### Data
## start

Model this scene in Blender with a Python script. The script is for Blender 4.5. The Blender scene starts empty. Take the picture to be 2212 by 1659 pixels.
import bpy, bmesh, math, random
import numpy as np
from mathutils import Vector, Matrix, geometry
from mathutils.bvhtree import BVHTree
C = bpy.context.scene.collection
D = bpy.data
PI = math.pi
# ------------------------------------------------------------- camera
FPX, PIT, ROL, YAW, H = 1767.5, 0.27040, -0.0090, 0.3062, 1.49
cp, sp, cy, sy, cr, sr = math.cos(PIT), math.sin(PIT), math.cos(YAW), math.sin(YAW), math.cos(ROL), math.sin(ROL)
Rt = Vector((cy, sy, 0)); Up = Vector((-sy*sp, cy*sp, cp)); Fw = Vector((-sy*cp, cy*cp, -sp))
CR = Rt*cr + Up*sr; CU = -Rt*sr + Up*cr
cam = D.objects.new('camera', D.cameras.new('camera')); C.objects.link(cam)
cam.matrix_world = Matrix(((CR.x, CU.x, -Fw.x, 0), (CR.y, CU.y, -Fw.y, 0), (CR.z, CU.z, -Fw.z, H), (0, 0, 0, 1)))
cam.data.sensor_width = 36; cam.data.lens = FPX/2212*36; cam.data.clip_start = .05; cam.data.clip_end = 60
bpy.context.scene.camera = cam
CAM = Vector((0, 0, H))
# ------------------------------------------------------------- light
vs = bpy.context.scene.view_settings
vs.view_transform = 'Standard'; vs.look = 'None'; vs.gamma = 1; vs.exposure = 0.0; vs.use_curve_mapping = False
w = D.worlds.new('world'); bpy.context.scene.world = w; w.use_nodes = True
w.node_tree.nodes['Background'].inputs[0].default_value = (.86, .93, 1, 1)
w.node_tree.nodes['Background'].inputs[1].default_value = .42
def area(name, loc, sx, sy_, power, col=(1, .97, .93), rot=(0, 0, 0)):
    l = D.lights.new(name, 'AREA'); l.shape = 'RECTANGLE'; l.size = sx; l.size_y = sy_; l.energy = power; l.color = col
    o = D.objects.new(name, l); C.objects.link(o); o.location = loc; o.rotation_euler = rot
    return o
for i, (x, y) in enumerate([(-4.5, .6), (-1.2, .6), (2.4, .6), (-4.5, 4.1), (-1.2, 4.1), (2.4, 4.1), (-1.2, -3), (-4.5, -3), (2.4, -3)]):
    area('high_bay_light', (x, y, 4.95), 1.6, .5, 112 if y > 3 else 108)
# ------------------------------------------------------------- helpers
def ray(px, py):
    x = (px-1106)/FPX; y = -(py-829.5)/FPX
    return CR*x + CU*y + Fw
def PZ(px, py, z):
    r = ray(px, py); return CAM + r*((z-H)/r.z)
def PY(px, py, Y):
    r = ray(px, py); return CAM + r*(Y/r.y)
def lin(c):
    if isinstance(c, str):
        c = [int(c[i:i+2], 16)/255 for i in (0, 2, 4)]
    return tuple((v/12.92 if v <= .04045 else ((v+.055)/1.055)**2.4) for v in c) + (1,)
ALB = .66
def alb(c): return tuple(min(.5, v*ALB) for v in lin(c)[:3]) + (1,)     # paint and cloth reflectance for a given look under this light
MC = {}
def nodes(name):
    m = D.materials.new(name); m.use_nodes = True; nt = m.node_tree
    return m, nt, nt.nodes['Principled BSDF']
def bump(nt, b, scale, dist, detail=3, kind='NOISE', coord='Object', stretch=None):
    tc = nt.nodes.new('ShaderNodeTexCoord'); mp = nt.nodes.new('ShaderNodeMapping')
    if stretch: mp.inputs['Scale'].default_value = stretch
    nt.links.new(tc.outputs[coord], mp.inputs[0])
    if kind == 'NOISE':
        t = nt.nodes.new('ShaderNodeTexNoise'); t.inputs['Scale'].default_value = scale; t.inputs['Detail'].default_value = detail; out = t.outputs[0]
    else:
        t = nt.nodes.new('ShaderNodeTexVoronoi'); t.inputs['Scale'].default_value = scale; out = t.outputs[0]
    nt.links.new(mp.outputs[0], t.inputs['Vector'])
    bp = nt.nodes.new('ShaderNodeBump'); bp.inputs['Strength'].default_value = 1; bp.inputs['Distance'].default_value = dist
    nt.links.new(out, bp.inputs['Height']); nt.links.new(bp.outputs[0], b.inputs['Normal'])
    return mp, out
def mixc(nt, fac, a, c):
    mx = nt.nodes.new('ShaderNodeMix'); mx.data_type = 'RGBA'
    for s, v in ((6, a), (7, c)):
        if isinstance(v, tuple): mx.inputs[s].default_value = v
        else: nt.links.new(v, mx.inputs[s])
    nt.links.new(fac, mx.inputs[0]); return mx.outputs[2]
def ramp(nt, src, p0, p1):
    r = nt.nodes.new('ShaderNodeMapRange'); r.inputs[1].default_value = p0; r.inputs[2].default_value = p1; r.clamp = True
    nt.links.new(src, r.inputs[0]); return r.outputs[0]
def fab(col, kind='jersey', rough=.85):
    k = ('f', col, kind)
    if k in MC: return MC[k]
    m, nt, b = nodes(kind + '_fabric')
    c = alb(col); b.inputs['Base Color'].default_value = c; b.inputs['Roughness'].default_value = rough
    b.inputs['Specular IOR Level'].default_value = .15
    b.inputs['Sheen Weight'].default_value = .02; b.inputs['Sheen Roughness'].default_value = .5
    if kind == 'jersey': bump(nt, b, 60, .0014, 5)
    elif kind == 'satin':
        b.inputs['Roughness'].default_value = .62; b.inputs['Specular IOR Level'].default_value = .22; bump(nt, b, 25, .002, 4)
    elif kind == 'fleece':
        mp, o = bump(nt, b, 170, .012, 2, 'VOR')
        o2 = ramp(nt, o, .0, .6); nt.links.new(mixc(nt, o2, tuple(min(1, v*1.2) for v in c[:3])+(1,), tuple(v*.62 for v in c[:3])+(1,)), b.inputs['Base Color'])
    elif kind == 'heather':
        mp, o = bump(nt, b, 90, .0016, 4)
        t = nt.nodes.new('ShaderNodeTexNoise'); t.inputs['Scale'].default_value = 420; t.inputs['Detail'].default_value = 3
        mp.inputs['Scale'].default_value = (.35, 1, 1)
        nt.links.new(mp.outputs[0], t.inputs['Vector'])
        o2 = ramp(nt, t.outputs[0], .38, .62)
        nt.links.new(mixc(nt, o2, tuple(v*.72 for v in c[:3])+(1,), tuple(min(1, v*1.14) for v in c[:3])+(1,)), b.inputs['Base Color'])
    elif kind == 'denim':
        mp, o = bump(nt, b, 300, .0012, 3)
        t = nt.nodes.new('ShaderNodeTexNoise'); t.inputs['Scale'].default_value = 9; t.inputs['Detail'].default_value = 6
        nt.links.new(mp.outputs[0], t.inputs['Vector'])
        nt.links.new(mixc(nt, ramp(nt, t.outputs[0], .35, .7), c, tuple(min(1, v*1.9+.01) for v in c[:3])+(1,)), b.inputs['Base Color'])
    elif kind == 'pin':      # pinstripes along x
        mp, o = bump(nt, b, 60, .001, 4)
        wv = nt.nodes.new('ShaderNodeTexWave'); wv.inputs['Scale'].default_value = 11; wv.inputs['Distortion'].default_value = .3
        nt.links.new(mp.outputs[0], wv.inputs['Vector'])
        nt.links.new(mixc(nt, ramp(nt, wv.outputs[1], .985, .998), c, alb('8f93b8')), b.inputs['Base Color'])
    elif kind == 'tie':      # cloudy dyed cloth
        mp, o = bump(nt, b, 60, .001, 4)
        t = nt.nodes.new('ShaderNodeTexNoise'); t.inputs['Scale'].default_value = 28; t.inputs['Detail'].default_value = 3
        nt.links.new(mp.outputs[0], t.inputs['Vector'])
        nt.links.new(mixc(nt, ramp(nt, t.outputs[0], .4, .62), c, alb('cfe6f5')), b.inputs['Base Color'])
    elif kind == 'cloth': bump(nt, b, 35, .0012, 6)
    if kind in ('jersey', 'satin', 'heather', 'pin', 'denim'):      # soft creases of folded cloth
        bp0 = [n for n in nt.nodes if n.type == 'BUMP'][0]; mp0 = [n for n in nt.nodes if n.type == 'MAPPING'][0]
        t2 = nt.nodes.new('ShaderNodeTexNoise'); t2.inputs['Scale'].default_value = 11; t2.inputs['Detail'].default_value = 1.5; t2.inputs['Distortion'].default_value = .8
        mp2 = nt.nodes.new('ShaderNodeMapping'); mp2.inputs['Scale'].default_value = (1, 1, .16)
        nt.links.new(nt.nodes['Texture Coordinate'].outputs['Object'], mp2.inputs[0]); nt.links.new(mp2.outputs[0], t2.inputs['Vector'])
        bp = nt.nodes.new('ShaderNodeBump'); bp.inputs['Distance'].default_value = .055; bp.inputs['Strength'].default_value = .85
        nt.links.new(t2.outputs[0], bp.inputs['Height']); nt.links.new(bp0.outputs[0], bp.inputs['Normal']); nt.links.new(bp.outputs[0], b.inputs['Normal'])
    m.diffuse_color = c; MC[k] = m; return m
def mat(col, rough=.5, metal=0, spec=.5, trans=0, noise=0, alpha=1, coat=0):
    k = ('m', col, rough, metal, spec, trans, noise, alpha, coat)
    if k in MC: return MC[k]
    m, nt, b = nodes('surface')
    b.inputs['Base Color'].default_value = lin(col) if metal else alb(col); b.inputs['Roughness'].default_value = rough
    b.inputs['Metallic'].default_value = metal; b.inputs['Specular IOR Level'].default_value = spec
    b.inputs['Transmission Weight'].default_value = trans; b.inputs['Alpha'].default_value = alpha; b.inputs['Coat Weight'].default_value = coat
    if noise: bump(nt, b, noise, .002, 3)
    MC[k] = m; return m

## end

### Aim of the exercise
Search the data for "this". Copy every line that has it.

### Solved exercise
Model this scene in Blender with a Python script. The script is for Blender 4.5. The Blender scene starts empty. Take the picture to be 2212 by 1659 pixels.
def alb(c): return tuple(min(.5, v*ALB) for v in lin(c)[:3]) + (1,)     # paint and cloth reflectance for a given look under this light